*Data listing*
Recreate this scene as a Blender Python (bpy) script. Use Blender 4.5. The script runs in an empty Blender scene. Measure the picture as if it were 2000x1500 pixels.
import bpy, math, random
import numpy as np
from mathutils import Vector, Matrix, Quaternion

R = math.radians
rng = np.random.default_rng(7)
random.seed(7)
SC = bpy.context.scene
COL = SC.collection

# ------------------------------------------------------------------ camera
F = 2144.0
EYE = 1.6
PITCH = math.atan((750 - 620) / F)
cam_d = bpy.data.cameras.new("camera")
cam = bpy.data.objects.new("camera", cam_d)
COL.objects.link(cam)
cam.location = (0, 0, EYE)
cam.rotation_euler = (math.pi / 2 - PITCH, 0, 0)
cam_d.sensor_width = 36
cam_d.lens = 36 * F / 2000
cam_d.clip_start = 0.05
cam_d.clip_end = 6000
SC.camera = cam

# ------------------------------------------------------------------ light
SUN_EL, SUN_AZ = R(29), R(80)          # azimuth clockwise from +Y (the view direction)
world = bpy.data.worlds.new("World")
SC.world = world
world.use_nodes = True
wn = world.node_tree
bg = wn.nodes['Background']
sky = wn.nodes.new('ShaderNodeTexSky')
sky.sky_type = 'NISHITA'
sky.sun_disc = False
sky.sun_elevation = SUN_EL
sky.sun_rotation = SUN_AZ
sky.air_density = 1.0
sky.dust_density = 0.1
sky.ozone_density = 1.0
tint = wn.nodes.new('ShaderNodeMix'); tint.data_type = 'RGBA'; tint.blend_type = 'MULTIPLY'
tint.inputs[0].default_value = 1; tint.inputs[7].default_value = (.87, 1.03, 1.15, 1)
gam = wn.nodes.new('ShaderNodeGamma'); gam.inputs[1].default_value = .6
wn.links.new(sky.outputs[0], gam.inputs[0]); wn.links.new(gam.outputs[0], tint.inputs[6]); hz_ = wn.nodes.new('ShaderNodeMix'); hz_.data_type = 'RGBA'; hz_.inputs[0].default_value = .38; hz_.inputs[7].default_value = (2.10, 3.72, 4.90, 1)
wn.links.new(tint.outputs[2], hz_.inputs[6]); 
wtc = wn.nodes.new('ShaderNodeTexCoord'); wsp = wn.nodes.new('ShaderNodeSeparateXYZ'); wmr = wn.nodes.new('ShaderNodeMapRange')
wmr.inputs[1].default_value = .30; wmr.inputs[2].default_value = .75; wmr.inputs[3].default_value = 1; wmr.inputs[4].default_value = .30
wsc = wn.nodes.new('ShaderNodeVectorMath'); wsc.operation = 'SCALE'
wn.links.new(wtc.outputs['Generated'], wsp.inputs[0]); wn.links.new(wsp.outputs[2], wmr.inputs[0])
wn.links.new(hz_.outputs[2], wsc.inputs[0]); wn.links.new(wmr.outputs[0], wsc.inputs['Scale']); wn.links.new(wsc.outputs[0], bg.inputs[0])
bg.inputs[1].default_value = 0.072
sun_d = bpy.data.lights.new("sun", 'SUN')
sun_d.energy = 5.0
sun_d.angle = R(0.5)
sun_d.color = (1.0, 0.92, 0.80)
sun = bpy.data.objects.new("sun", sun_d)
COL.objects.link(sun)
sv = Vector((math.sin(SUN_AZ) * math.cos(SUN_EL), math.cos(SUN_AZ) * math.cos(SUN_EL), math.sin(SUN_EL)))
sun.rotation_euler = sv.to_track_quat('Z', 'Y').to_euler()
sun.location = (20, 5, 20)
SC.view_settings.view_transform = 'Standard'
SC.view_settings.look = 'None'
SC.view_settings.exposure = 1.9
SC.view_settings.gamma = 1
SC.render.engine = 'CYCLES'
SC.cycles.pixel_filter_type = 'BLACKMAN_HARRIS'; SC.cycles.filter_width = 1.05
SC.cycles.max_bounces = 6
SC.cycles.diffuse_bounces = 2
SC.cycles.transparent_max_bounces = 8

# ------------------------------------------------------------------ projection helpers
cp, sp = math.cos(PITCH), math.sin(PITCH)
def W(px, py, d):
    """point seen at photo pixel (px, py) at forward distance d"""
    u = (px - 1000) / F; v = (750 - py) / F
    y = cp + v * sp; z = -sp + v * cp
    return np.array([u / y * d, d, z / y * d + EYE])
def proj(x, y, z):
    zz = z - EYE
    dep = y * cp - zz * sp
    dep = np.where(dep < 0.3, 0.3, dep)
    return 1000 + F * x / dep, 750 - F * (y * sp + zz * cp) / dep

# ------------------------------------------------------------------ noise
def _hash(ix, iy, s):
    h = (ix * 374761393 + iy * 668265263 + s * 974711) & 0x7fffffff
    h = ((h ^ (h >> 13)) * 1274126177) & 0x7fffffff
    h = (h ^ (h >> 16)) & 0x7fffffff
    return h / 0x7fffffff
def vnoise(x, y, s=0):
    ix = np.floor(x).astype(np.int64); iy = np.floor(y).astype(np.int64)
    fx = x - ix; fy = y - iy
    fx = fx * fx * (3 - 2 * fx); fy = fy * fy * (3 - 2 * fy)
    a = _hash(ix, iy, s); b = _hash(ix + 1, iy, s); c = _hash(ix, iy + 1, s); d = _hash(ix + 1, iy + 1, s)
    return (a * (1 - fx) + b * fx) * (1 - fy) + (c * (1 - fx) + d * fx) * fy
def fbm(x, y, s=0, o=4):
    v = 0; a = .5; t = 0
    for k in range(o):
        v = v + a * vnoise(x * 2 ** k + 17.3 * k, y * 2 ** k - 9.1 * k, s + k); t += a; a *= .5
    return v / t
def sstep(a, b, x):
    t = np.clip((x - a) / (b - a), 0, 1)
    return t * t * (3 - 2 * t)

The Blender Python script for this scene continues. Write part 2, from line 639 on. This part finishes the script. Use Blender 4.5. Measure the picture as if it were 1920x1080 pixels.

*Do this*
Pull out all lines from the listing that contain the string "scene".

*Correct response*
Recreate this scene as a Blender Python (bpy) script. Use Blender 4.5. The script runs in an empty Blender scene. Measure the picture as if it were 2000x1500 pixels.
SC = bpy.context.scene
The Blender Python script for this scene continues. Write part 2, from line 639 on. This part finishes the script. Use Blender 4.5. Measure the picture as if it were 1920x1080 pixels.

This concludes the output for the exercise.